▶ **EXERCISE TASK**
Will you give the material below again, every line exactly as it is?

▶ **DATA EXCERPTS**
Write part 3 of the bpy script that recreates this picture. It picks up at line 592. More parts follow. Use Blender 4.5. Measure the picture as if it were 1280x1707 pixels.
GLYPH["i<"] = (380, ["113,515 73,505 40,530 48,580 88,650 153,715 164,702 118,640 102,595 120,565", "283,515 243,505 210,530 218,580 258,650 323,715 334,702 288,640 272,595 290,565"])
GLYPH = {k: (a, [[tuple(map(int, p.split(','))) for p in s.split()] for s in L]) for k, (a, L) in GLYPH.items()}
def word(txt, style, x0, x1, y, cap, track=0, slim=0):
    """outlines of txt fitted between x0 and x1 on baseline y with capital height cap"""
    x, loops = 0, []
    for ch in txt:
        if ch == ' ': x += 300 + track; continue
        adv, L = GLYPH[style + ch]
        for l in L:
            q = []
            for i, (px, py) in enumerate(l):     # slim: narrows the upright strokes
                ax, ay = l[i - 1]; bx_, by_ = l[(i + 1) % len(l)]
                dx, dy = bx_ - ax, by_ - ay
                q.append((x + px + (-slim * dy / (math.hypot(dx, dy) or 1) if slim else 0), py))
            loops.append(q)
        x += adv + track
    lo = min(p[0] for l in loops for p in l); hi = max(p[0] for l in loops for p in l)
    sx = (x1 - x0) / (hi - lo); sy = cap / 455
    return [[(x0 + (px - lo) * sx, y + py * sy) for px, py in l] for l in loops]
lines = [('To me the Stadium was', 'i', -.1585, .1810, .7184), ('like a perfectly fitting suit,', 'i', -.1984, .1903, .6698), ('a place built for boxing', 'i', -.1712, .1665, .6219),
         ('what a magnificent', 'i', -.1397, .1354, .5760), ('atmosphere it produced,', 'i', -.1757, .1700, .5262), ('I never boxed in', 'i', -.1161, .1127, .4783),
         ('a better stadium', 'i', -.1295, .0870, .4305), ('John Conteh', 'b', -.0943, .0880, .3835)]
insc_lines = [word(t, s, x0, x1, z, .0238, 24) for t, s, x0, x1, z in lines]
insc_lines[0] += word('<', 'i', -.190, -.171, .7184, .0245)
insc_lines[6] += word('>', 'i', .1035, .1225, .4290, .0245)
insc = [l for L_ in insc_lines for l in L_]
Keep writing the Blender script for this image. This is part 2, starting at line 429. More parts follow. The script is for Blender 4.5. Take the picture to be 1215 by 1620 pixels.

▶ **SOLUTION FOR THIS PROBLEM**
Write part 3 of the bpy script that recreates this picture. It picks up at line 592. More parts follow. Use Blender 4.5. Measure the picture as if it were 1280x1707 pixels.
GLYPH["i<"] = (380, ["113,515 73,505 40,530 48,580 88,650 153,715 164,702 118,640 102,595 120,565", "283,515 243,505 210,530 218,580 258,650 323,715 334,702 288,640 272,595 290,565"])
GLYPH = {k: (a, [[tuple(map(int, p.split(','))) for p in s.split()] for s in L]) for k, (a, L) in GLYPH.items()}
def word(txt, style, x0, x1, y, cap, track=0, slim=0):
    """outlines of txt fitted between x0 and x1 on baseline y with capital height cap"""
    x, loops = 0, []
    for ch in txt:
        if ch == ' ': x += 300 + track; continue
        adv, L = GLYPH[style + ch]
        for l in L:
            q = []
            for i, (px, py) in enumerate(l):     # slim: narrows the upright strokes
                ax, ay = l[i - 1]; bx_, by_ = l[(i + 1) % len(l)]
                dx, dy = bx_ - ax, by_ - ay
                q.append((x + px + (-slim * dy / (math.hypot(dx, dy) or 1) if slim else 0), py))
            loops.append(q)
        x += adv + track
    lo = min(p[0] for l in loops for p in l); hi = max(p[0] for l in loops for p in l)
    sx = (x1 - x0) / (hi - lo); sy = cap / 455
    return [[(x0 + (px - lo) * sx, y + py * sy) for px, py in l] for l in loops]
lines = [('To me the Stadium was', 'i', -.1585, .1810, .7184), ('like a perfectly fitting suit,', 'i', -.1984, .1903, .6698), ('a place built for boxing', 'i', -.1712, .1665, .6219),
         ('what a magnificent', 'i', -.1397, .1354, .5760), ('atmosphere it produced,', 'i', -.1757, .1700, .5262), ('I never boxed in', 'i', -.1161, .1127, .4783),
         ('a better stadium', 'i', -.1295, .0870, .4305), ('John Conteh', 'b', -.0943, .0880, .3835)]
insc_lines = [word(t, s, x0, x1, z, .0238, 24) for t, s, x0, x1, z in lines]
insc_lines[0] += word('<', 'i', -.190, -.171, .7184, .0245)
insc_lines[6] += word('>', 'i', .1035, .1225, .4290, .0245)
insc = [l for L_ in insc_lines for l in L_]
Keep writing the Blender script for this image. This is part 2, starting at line 429. More parts follow. The script is for Blender 4.5. Take the picture to be 1215 by 1620 pixels.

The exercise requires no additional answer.